Ralston is sowing the seeds that will hopefully reap the better leaders of tomorrow.

Q. Many leaders seem entrenched in their leadership style, especially those who are dissonant. Can they really change?

A. Yes, they can, but there has to be personal buy-in. Very few people want to be the difficult leader. They can change their leadership style with support and coaching. The new model of leadership and behavior shifts need to be introduced. Then the leader has to make small, incremental, very personal and mindful behavioral changes.

Q. What type of changes are necessary?

A. It takes commitment to develop a self-care practice routine. We can’t pour from an empty cup. As leaders we need to make time for things that fill us up again like spending time with family and taking breaks from technology. It’s easy to forget that we need time and space for ourselves in order to be effective leaders.

Q. Can mindfulness change even the most hardened leaders?

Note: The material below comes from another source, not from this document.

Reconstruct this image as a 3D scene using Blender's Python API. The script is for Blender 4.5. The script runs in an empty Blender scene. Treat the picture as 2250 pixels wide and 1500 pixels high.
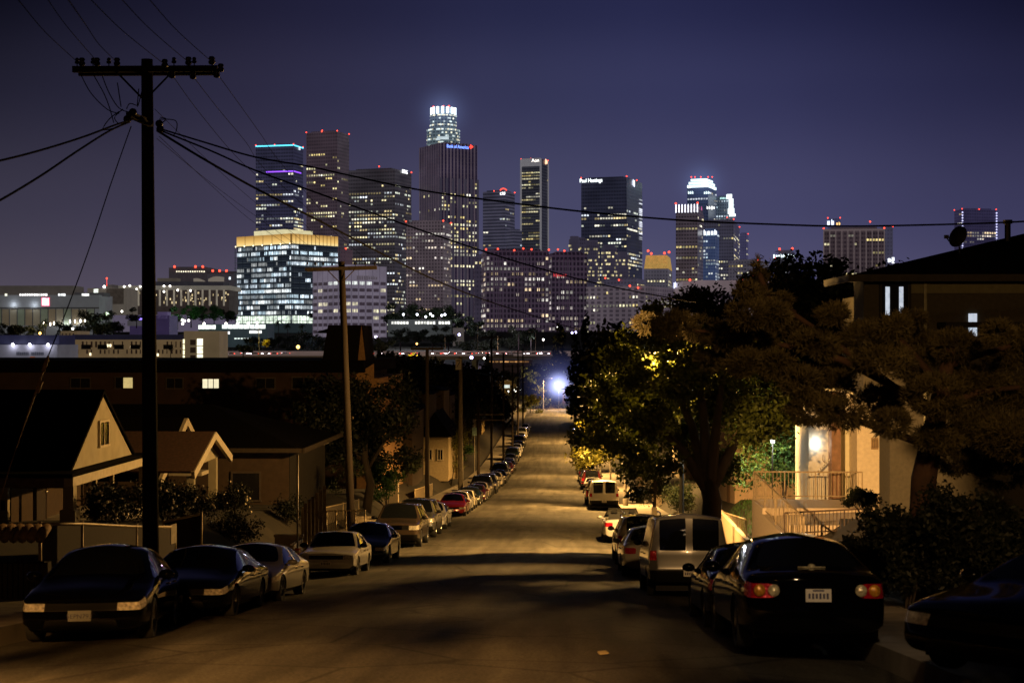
import bpy, bmesh, math, random
import numpy as np
from math import sin, cos, pi, radians as R
from mathutils import Vector, Matrix
random.seed(7); rng = np.random.default_rng(7)
S = bpy.context.scene
COL = S.collection
# ------------------------------------------------------------------ camera frame
YAW = 0.03235; FPX = 3400.0; CX, CZ = 1.98, 1.64
FX, FY = -sin(YAW), cos(YAW); RX, RY = cos(YAW), sin(YAW)
def P(px, py, D):
    """a place in the world: seen at photo pixel px,py at depth D metres"""
    X = (px-1125)/FPX*D; Z = (750-py)/FPX*D
    return Vector((CX+RX*X+FX*D, RY*X+FY*D, CZ+Z))
def pxof(x, y):
    dx, dy = x-CX, y
    return 1125+FPX*(dx*RX+dy*RY)/(dx*FX+dy*FY)
# ------------------------------------------------------------------ terrain
_zp = [(-80,6.2),(-40,3.6),(0,0),(20,-2.36),(48.6,-5.55),(70,-7.2),(112,-10.2),(160,-13.1),(200,-14.6),(260,-14.8),(315,-14.2),(340,-14.0),(420,-13.4),(700,-12.6),(800,-10),(950,-2),(1150,9),(1600,11),(3000,9),(9000,0)]
_ys = np.arange(-80, 1200, 1.0)
_zs = np.interp(_ys, [a for a, b in _zp], [b for a, b in _zp])
_k = np.ones(21)/21; _zs2 = np.convolve(np.pad(_zs, 10, mode='edge'), _k, 'valid')
_zs2[:12] = _zs[:12]
def zr(y):
    if y < 1195: return float(np.interp(y, _ys, _zs2))
    return float(np.interp(y, [a for a, b in _zp], [b for a, b in _zp]))
def sst(a, b, t):
    t = min(1, max(0, (t-a)/(b-a))); return t*t*(3-2*t)
def H(x, y):
    z = zr(y)
    if y < 345:
        f = 1-sst(325, 343, y)
        if x < -8.3: z += (1.25*sst(8.4, 10.5, -x) - 1.5*sst(24, 60, -x))*f
        elif x > 8.4: z += (1.5*sst(8.5, 10.5, x))*f
    if y < 345:
        z += .14*(1 if 5.9 < abs(x) else 0) - .05
    else: z -= .05
    return z
# ------------------------------------------------------------------ object helpers
def link(o, parent=None):
    COL.objects.link(o)
    if parent: o.parent = parent
    return o
def tag(o, label=None, cat=None, group=None, kind=None):
    if label: o['label'] = label
    if cat: o['category'] = cat
    if group: o['group'] = group
    if kind: o['kind'] = kind
    return o
def thing(name, label, cat, loc=(0,0,0), rz=0, group=None):
    o = bpy.data.objects.new(name, None); o.empty_display_size = .2
    o.location = loc; o.rotation_euler = (0,0,rz)
    link(o); return tag(o, label, cat, group)
def dup(root, loc=None, rz=None, label=None, group=None, scale=None, paint=None):
    r = root.copy(); COL.objects.link(r)
    if loc is not None: r.location = loc
    if rz is not None: r.rotation_euler = (0,0,rz)
    if scale is not None: r.scale = scale
    if label: r['label'] = label
    if group: r['group'] = group
    for ch in root.children:
        c = ch.copy(); COL.objects.link(c); c.parent = r
        for g in ch.children:
            d = g.copy(); COL.objects.link(d); d.parent = c
    return r
class MB:
    def __init__(s): s.v = []; s.f = []; s.m = []; s.uv = {}; s.c = []
    def add(s, vs, fs, m=0, col=None):
        b = len(s.v); s.v += [tuple(v) for v in vs]
        for f in fs: s.f.append(tuple(b+i for i in f)); s.m.append(m); s.c.append(col)
        return s
    def quad(s, a, b, c, d, m=0, col=None): return s.add([a,b,c,d], [(0,1,2,3)], m, col)
    def box(s, c, d, rz=0, m=0, rx=0, ry=0):
        x,y,z = d[0]/2,d[1]/2,d[2]/2
        M = Matrix.Translation(Vector(c)) @ Matrix.Rotation(rz,4,'Z') @ Matrix.Rotation(ry,4,'Y') @ Matrix.Rotation(rx,4,'X')
        vs = [M @ Vector(p) for p in [(-x,-y,-z),(x,-y,-z),(x,y,-z),(-x,y,-z),(-x,-y,z),(x,-y,z),(x,y,z),(-x,y,z)]]
        return s.add(vs, [(3,2,1,0),(4,5,6,7),(0,1,5,4),(1,2,6,5),(2,3,7,6),(3,0,4,7)], m)
    def b2(s, x0,x1,y0,y1,z0,z1, m=0): return s.box(((x0+x1)/2,(y0+y1)/2,(z0+z1)/2),(abs(x1-x0),abs(y1-y0),abs(z1-z0)),0,m)
    def tube(s, pts, r, n=6, m=0, caps=True):
        pts = [Vector(p) for p in pts]; rs = r if isinstance(r,(list,tuple)) else [r]*len(pts)
        b = len(s.v); up0 = None
        for i,p in enumerate(pts):
            t = (pts[min(i+1,len(pts)-1)]-pts[max(i-1,0)])
            if t.length < 1e-9: t = Vector((0,0,1))
            t.normalize()
            a = Vector((0,0,1)) if abs(t.z) < .9 else Vector((1,0,0))
            u = t.cross(a).normalized(); w = t.cross(u)
            for k in range(n):
                th = 2*pi*k/n; q = p+(u*cos(th)+w*sin(th))*rs[i]; s.v.append(tuple(q))
        for i in range(len(pts)-1):
            for k in range(n):
                s.f.append((b+i*n+k, b+i*n+(k+1)%n, b+(i+1)*n+(k+1)%n, b+(i+1)*n+k)); s.m.append(m); s.c.append(None)
        if caps:
            s.f.append(tuple(b+k for k in range(n))); s.m.append(m); s.c.append(None)
            s.f.append(tuple(b+(len(pts)-1)*n+k for k in reversed(range(n)))); s.m.append(m); s.c.append(None)
        return s
    def lathe(s, c, prof, n=16, axis='Z', m=0):
        b = len(s.v); c = Vector(c)
        for (r,h) in prof:
            for k in range(n):
                th = 2*pi*k/n
                q = Vector((r*cos(th),r*sin(th),h)) if axis=='Z' else (Vector((h,r*cos(th),r*sin(th))) if axis=='X' else Vector((r*cos(th),h,r*sin(th))))
                s.v.append(tuple(c+q))
        for i in range(len(prof)-1):
            for k in range(n):
                s.f.append((b+i*n+k,b+i*n+(k+1)%n,b+(i+1)*n+(k+1)%n,b+(i+1)*n+k)); s.m.append(m); s.c.append(None)
        return s
    def ball(s, c, r, n=8, m=0): 
        rx,ry,rz_ = r if isinstance(r,(tuple,list)) else (r,r,r)
        prof=[(max(1e-4,sin(pi*i/n)),-cos(pi*i/n)) for i in range(n+1)]
        b=len(s.v); s.lathe((0,0,0),prof,max(6,n),'Z',m)
        for i in range(b,len(s.v)):
            v=s.v[i]; s.v[i]=(c[0]+v[0]*rx,c[1]+v[1]*ry,c[2]+v[2]*rz_)
        return s
    def prism(s, poly, axis, a, b, m=0):
        """extrude a closed 2-D polygon along an axis from a to b (axis x: poly is (y,z); axis y: poly is (x,z); z: (x,y))"""
        def q(p,t): return (t,p[0],p[1]) if axis=='x' else ((p[0],t,p[1]) if axis=='y' else (p[0],p[1],t))
        n=len(poly); vs=[q(p,a) for p in poly]+[q(p,b) for p in poly]
        return s.add(vs,[tuple(range(n)),tuple(reversed(range(n,2*n)))]+[(i,(i+1)%n,n+(i+1)%n,n+i) for i in range(n)],m)
    def mesh(s, name, mats, smooth=False, uvf=None, glow=False, fix=True):
        me = bpy.data.meshes.new(name); me.from_pydata(s.v, [], s.f)
        for mt in (mats if isinstance(mats,(list,tuple)) else [mats]): me.materials.append(mt)
        if len(s.m): me.polygons.foreach_set('material_index', s.m)
        if smooth: me.polygons.foreach_set('use_smooth', [True]*len(s.f))
        if glow:
            at = me.color_attributes.new('glow','FLOAT_COLOR','CORNER'); d=[]
            for f,c in zip(s.f,s.c):
                c = c or (0,0,0)
                for _ in f: d += [c[0],c[1],c[2],1]
            at.data.foreach_set('color', d)
        if uvf:
            uv = me.uv_layers.new(name='m'); 
            d = np.zeros(len(me.loops)*2); k=0
            for f in s.f:
                a,b_,c_ = (Vector(s.v[i]) for i in f[:3]); nr=(b_-a).cross(c_-b_)
                for i in f:
                    v=s.v[i]
                    if abs(nr.z)>.9*nr.length: u=(v[0],v[1])
                    else:
                        t=Vector((-nr.y,nr.x,0)).normalized(); u=(t.x*v[0]+t.y*v[1], v[2])
                    d[k]=u[0]; d[k+1]=u[1]; k+=2
            uv.data.foreach_set('uv', d)
        me.update()
        if fix and not glow:
            bm=bmesh.new(); bm.from_mesh(me); bmesh.ops.recalc_face_normals(bm,faces=bm.faces[:]); bm.to_mesh(me); bm.free()
        return me
    def build(s, name, mats, parent=None, smooth=False, org=None, **k):
        if org is not None:
            s.v=[(a-org[0],b-org[1],c-org[2]) for a,b,c in s.v]
        o = bpy.data.objects.new(name, s.mesh(name,mats,smooth,**k))
        if org is not None: o.location=org
        return link(o,parent)
def np_mesh(name, V, F, mat, smooth=False):
    me=bpy.data.meshes.new(name); n=len(V); k=F.shape[1]
    me.vertices.add(n); me.vertices.foreach_set('co',np.asarray(V,dtype=np.float32).ravel())
    me.loops.add(F.size); me.loops.foreach_set('vertex_index',F.astype(np.int32).ravel())
    me.polygons.add(len(F)); me.polygons.foreach_set('loop_start',np.arange(0,F.size,k,dtype=np.int32))
    me.polygons.foreach_set('loop_total',np.full(len(F),k,dtype=np.int32))
    me.materials.append(mat); me.update(calc_edges=True); me.validate(); return me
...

A. Constant stress creates its own tipping point. Learning to recharge and practice mindfulness can change that dynamic, if the leader truly wants to change. Self-awareness creates shifts in behavior. It can’t be about shaming leaders to change. The people who work for them don’t check their emotions at the door when they come to work—that simply isn’t the way humans operate. Everything gets an emotional tag first, before the intellect clicks in. Leaders need to understand and respect that their behavior can have a vast impact on employees as well as their ability to produce great work.